Mobile engagement and ad quality headline the Cannes 2018 agenda

Maggie Mesa, head of mobile at OpenX, casts an eye over the trends that have appeared at this years Cannes Lions Festival of Creativity and what they mean for the future.

This week, as the world’s leading brands, agencies and technology companies inhabited the small coastal town of Cannes for its namesake festival celebrating creativity, the collective advertising conversation has turned squarely on the shifts defining the future of advertising. 

Though Cannes is noticeably quieter this year – with many brands and agencies cutting back on attendance – talk along La Croisette has focused on the future of consumer engagement and ensuring advertising quality in the post-GDPR world.

Capturing consumer attention in a fragmented environment
For brands, the challenge of media fragmentation has never been greater. As audiences consume a wider range of media, they have fuelled an urgent drive among marketers to identify new avenues to capture consumer attention wherever it may occur.

With over 70 per cent of all digital advertising dollars now going to mobile, and as consumers’ time spent on mobile continues to rise, brands at Cannes have agreed that the time has come to significantly adjust their media mix and content strategies.
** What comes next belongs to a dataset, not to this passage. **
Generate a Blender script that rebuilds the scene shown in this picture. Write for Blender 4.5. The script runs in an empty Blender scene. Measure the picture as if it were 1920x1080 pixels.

This has led to a change in how they are driving engagement – shifting away from past efforts to squeeze desktop ads into a handheld experience and instead creating holistic mobile strategies that put user experience at the forefront. 

With the spirit of the post-GDPR world we now live in alive and well within the festival, one of the key questions facing mobile marketers is how to develop new and engaging ad formats that consumers actually want to see. And everyone is clear: these formats must go beyond mobile banner ads with a clear and unrelenting focus on video.

The rising star of Cannes this year has been the emergence of opt-in video ads. These rewarding ads allow a user to choose to view an ad in return for an agreed upon value exchange, e.g. access to content, or some other form of value exchange. Historically opt-in video has thrived in the gaming environment, but with audiences expressing a growing preference for the format, brands and publishers alike are beginning to see the utility these ads offer across nearly every vertical.

Delivering a rare ‘win-win-win’ for advertisers, app developers and consumers, most at Cannes agree that the second half of 2018 and 2019 will see this advertising unicorn grow substantially, especially as both advertisers and publishers become more creative about the value exchanges at their disposal.

The flight to quality
The second and equally prominent topic this week was the ongoing need for greater transparency and investment in quality throughout the supply chain. Unilever’s Keith Weed kicked the week off calling for “urgent action to rebuild trust before it’s gone forever.” 

These stark words were yet another clarion call for the industry and followed similar calls for quality protection and anti-fraud efforts issued from Unilever earlier this year and from the world’s largest advertiser, P&G in 2017. The impact of GDPR has permeated everything from the late-night parties to the afternoon roundtable sessions, and has given greater urgency to the quality debate as brands, agencies and publishers now find themselves legally and financially liable for the actions of their advertising and technology partners.

This year’s Cannes reflected a new and promising culture of conscientiousness. A combination of deliberate bad actions, poor business practices and an overall ‘Wild West’ environment had allowed an almost ‘anything goes’ mentality to spread throughout digital in years past.

This is the environment Weed ‘urgently’ pushed back against this week and it is why so many here at Cannes have joined the growing chorus recognising that, in today’s market, choosing whether or not to partner with those committed to quality is a real and pressing choice every participant must make.

While Cannes is still a celebration, and a reminder of the great things the advertising industry can do, this year’s gathering demonstrates how much room we have to grow as an industry if we are to deliver the experiences consumers want and the quality brands demand. The good news for the overall advertising sector is that there is a renewed focus on consumer-friendly ad formats and the maintenance of overall quality which should set the industry up for greater long-term success.